• **Dataset extract**:
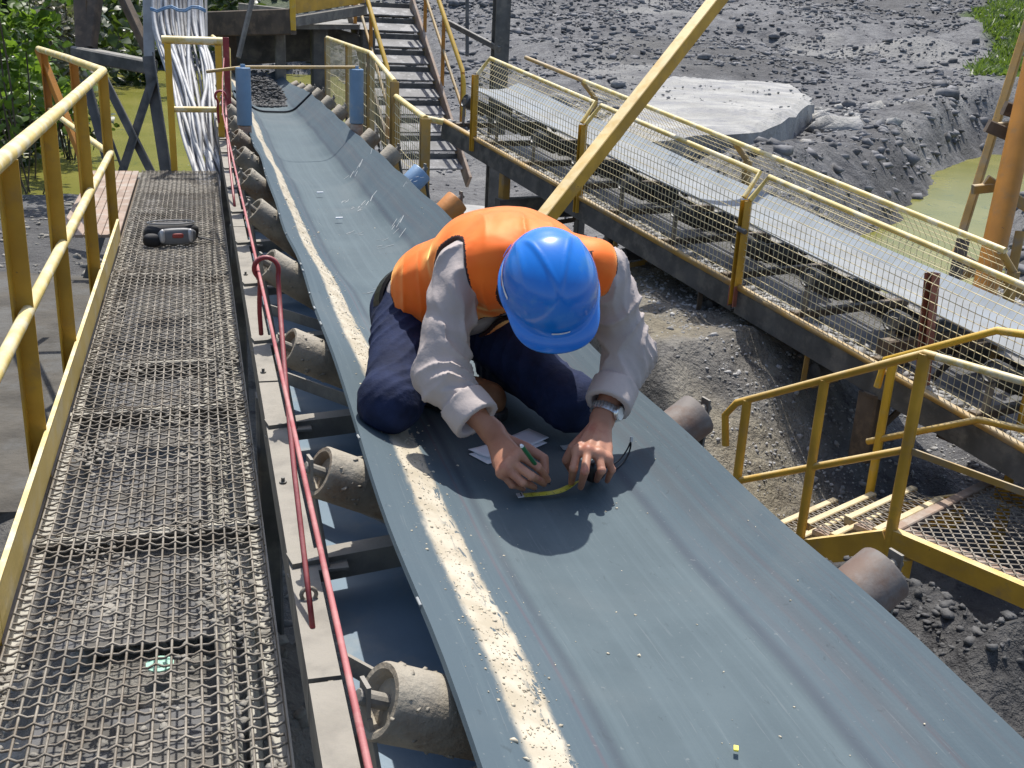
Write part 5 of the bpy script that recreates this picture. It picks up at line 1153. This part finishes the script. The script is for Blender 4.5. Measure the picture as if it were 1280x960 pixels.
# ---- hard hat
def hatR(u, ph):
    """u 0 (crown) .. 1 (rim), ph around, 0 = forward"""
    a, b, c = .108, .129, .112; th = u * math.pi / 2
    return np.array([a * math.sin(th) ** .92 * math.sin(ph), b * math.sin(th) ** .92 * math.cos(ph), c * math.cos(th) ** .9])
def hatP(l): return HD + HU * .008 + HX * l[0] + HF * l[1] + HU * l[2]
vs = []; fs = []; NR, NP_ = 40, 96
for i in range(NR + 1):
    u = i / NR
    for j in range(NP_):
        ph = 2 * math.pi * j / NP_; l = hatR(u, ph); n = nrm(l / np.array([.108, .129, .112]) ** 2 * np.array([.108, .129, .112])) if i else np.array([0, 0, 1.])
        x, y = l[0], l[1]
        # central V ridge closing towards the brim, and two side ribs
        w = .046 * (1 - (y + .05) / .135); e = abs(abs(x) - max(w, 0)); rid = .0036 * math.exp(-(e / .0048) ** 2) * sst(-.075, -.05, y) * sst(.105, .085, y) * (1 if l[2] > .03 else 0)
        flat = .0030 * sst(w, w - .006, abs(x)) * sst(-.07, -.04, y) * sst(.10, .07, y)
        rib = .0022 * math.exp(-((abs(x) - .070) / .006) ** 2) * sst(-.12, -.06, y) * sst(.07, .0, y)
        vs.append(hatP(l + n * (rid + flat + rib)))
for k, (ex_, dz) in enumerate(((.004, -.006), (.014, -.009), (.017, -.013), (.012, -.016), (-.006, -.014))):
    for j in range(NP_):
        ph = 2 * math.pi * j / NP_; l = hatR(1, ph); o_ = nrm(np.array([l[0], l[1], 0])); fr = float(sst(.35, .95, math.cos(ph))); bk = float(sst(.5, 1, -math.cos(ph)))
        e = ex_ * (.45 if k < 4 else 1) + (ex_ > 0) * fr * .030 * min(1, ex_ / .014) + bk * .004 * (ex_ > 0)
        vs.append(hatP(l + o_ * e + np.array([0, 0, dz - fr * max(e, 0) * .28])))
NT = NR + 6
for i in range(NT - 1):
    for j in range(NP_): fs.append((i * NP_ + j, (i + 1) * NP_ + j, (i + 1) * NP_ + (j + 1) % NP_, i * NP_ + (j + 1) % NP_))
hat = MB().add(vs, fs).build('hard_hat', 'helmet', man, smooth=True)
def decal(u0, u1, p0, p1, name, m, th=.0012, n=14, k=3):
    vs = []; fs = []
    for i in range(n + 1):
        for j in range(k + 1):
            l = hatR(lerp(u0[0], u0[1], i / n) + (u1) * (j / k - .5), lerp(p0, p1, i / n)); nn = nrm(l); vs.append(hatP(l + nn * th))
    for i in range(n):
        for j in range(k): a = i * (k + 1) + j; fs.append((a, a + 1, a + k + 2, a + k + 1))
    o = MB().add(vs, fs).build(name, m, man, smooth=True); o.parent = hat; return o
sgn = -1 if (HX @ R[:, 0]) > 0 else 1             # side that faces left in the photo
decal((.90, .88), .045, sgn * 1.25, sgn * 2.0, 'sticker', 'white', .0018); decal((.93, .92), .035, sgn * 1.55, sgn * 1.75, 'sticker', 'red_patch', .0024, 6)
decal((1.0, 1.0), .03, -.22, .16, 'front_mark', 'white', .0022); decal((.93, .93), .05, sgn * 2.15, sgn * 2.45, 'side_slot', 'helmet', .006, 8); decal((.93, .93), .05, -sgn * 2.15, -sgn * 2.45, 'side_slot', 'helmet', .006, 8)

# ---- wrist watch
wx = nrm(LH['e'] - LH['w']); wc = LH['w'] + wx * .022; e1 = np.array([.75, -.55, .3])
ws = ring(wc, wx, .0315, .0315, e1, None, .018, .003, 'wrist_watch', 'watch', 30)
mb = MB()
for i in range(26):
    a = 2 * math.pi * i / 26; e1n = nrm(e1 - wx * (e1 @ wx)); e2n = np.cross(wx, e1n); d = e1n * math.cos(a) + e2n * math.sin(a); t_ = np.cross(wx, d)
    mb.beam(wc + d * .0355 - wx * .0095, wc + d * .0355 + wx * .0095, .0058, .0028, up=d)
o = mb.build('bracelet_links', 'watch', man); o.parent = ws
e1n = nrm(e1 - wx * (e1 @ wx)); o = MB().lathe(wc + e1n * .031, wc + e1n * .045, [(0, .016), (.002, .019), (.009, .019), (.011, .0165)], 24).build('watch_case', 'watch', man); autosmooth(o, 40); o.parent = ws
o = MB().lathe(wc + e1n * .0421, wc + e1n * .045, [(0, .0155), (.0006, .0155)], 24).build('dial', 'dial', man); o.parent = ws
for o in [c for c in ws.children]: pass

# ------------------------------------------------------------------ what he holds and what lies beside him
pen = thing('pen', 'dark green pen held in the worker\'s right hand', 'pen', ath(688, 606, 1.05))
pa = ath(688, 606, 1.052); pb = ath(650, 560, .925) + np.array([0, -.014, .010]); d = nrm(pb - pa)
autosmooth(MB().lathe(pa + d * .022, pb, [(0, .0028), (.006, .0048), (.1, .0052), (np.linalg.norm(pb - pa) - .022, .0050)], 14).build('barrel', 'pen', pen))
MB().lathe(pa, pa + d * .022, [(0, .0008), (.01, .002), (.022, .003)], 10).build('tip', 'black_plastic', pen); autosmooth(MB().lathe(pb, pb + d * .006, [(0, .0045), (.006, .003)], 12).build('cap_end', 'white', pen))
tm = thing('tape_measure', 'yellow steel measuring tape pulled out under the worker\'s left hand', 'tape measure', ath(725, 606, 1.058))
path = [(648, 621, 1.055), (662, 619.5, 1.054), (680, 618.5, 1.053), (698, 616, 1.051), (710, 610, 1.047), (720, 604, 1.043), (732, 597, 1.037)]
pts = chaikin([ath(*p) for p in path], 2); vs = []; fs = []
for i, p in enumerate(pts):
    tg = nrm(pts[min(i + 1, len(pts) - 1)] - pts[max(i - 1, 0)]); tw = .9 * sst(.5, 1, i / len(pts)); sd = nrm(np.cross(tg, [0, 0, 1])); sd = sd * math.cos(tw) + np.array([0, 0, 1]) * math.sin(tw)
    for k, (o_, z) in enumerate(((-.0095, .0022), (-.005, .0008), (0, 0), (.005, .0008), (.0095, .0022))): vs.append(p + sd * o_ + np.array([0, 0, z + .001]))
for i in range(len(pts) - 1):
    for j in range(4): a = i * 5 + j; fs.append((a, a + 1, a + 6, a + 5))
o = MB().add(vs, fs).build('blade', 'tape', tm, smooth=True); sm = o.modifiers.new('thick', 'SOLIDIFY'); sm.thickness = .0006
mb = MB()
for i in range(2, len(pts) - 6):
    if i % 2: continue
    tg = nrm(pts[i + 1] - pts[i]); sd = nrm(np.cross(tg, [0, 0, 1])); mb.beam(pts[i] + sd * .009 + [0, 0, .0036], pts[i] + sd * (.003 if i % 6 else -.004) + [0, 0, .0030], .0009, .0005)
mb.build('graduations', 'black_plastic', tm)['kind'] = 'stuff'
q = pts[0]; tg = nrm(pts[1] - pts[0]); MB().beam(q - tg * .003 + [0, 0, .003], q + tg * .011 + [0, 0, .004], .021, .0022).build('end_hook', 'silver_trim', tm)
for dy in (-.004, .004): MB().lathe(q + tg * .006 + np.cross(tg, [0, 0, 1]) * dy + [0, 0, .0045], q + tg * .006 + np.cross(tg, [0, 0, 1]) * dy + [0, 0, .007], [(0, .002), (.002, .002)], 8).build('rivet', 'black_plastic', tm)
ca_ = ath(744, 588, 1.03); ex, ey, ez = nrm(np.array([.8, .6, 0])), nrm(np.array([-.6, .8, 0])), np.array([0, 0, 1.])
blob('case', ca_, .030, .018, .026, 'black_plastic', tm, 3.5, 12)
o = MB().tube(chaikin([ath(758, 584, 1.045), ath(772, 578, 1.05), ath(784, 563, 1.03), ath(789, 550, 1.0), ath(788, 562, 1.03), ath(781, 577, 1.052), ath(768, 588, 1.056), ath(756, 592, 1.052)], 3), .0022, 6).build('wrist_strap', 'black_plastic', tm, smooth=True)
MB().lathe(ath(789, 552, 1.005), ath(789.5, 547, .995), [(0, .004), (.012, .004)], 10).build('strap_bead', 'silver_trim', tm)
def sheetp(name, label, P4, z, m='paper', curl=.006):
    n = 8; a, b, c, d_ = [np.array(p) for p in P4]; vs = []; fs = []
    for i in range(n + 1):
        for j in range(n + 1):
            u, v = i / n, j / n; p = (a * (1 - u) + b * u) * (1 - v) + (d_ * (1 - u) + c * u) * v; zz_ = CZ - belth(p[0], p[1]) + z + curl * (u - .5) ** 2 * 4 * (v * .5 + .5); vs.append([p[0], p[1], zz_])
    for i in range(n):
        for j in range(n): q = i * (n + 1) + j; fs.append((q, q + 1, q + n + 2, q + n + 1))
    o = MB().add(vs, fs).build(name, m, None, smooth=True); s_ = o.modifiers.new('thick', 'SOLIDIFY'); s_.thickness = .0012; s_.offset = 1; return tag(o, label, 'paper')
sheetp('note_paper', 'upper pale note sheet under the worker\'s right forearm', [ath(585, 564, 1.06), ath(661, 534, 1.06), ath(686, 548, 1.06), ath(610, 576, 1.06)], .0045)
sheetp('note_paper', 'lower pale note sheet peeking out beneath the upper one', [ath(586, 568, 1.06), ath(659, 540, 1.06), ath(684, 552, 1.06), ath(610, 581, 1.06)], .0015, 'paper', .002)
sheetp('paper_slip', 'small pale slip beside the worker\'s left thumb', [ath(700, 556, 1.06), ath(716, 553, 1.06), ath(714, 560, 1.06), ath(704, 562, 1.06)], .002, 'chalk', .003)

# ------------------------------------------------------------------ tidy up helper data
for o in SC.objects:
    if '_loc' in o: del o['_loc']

• **To be done**:
Of the lines in the data, how many hold the string "that"? State the number, nothing else.

• **Exercise output**:
2